12. The method according to claim 11, wherein, after step b), a second first-conductivity-type layer is created by a first implantation of first-conductivity-type dopant on the first-conductivity-type epitaxy layer.

13. The method according to claim 11, wherein, during step h), the third mask is created by adding spacers to the second mask.

14. The method according to claim 11, wherein, after step g), a fourth mask is placed over the two well regions and the third implantation of second-conductivity-type dopant so that a connection between at least one of the two well regions and the second-conductivity-type shield region is created.

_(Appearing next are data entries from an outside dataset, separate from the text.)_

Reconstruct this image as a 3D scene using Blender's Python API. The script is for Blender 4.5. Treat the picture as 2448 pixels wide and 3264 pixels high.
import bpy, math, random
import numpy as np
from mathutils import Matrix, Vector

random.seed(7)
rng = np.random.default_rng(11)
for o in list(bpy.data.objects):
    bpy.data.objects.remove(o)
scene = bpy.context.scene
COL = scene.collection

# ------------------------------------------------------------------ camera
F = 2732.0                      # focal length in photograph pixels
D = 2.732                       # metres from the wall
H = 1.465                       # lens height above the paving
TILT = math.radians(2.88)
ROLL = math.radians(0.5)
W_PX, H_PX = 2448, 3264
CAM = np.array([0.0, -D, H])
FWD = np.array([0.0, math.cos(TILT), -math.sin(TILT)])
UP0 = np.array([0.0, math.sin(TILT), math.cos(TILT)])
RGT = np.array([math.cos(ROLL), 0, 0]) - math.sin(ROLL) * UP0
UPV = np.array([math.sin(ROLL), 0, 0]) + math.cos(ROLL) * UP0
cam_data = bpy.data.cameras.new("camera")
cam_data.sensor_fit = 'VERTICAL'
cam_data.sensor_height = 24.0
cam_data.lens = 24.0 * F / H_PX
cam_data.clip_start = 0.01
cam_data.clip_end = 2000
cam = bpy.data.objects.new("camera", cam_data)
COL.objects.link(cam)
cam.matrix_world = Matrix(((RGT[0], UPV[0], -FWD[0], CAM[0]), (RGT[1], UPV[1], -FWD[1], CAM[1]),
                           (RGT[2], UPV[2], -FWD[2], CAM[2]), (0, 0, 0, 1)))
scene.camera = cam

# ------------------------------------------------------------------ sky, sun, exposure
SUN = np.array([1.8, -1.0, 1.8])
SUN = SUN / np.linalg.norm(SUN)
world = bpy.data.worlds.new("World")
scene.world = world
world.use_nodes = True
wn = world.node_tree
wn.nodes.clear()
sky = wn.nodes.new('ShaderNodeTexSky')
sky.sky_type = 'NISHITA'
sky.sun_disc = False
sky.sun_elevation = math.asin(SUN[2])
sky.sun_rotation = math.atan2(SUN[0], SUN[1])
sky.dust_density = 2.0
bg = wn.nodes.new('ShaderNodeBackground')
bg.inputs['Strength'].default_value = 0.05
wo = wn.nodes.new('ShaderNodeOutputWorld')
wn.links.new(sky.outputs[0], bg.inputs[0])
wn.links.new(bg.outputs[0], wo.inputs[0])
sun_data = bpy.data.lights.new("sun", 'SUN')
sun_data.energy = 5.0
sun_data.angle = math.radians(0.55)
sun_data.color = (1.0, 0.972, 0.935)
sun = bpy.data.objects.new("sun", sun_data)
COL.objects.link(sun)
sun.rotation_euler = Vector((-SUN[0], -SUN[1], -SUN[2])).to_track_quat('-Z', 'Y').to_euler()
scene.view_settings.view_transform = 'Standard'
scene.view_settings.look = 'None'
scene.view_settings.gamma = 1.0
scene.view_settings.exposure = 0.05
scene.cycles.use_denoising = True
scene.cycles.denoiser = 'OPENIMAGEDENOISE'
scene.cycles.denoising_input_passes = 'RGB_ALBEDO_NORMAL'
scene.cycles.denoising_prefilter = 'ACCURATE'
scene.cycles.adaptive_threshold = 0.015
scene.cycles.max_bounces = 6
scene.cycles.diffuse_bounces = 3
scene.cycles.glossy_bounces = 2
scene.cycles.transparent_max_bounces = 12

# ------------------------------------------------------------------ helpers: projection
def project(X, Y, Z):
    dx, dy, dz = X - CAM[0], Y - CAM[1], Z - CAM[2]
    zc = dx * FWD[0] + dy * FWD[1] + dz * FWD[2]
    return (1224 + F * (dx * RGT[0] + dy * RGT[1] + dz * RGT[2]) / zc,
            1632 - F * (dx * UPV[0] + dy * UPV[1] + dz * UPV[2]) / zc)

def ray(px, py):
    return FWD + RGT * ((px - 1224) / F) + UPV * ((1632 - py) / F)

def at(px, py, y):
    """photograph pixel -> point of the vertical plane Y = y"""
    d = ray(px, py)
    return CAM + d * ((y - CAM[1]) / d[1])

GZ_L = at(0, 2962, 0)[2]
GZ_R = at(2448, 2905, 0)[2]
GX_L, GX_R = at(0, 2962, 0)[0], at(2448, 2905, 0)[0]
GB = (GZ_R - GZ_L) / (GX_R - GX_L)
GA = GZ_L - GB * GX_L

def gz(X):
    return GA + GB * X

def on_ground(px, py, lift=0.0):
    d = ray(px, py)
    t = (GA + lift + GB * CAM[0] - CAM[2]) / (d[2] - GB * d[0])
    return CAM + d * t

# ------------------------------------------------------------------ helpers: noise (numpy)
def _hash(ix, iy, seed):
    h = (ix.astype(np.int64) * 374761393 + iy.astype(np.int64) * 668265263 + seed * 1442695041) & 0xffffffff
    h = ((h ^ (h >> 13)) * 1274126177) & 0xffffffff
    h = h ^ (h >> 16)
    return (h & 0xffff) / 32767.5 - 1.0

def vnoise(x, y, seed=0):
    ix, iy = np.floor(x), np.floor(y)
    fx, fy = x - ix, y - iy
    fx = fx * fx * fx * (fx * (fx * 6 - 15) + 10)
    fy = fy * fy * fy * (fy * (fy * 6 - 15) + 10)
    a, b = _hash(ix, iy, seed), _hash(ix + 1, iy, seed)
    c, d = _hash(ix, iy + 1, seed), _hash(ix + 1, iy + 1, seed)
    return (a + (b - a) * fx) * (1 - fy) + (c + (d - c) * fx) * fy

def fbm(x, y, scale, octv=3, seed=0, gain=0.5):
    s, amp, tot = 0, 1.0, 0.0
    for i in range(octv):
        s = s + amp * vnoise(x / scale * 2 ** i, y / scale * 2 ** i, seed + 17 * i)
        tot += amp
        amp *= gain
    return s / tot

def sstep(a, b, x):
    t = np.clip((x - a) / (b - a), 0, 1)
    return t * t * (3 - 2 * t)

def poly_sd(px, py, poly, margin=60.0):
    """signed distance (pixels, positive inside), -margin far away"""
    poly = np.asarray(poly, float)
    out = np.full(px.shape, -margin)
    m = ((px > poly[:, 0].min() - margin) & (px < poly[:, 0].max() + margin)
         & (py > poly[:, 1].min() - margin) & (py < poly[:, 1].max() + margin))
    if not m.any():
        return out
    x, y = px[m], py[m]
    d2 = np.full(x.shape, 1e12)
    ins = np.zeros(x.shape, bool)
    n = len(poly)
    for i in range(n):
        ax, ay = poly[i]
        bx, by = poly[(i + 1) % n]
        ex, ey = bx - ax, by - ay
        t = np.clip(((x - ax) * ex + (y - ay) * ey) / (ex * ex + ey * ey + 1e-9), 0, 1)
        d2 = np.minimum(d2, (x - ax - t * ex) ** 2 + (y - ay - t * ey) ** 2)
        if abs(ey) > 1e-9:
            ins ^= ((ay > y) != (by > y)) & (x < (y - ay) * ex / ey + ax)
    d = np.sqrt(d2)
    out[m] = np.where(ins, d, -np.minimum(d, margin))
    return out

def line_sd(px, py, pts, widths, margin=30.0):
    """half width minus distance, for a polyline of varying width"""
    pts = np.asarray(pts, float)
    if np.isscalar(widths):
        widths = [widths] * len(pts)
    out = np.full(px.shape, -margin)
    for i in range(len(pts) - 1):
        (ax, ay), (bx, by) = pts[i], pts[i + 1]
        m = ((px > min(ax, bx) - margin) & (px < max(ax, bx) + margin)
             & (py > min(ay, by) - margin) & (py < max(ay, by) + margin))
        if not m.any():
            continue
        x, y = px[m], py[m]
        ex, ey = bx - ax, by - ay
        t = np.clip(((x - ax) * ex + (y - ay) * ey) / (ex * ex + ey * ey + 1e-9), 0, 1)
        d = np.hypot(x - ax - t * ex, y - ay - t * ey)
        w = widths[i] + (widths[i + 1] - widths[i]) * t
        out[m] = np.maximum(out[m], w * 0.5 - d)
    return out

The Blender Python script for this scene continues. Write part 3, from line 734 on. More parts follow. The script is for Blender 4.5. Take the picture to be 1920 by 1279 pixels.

15. The method according to claim 12, wherein, during step h), the third mask is created by adding spacers to the second mask.

16. The method according to claim 12, wherein, after step g), a fourth mask is placed over the well regions and the third implantation of second-conductivity-type dopant so that a connection between at least one of the two well regions and the second-conductivity-type shield region is created.

17. The method according to claim 13, wherein, after step g), a fourth mask is placed over the well regions and the third implantation of second-conductivity-type dopant so that a connection between the well regions and the second-conductivity-type shield region is created.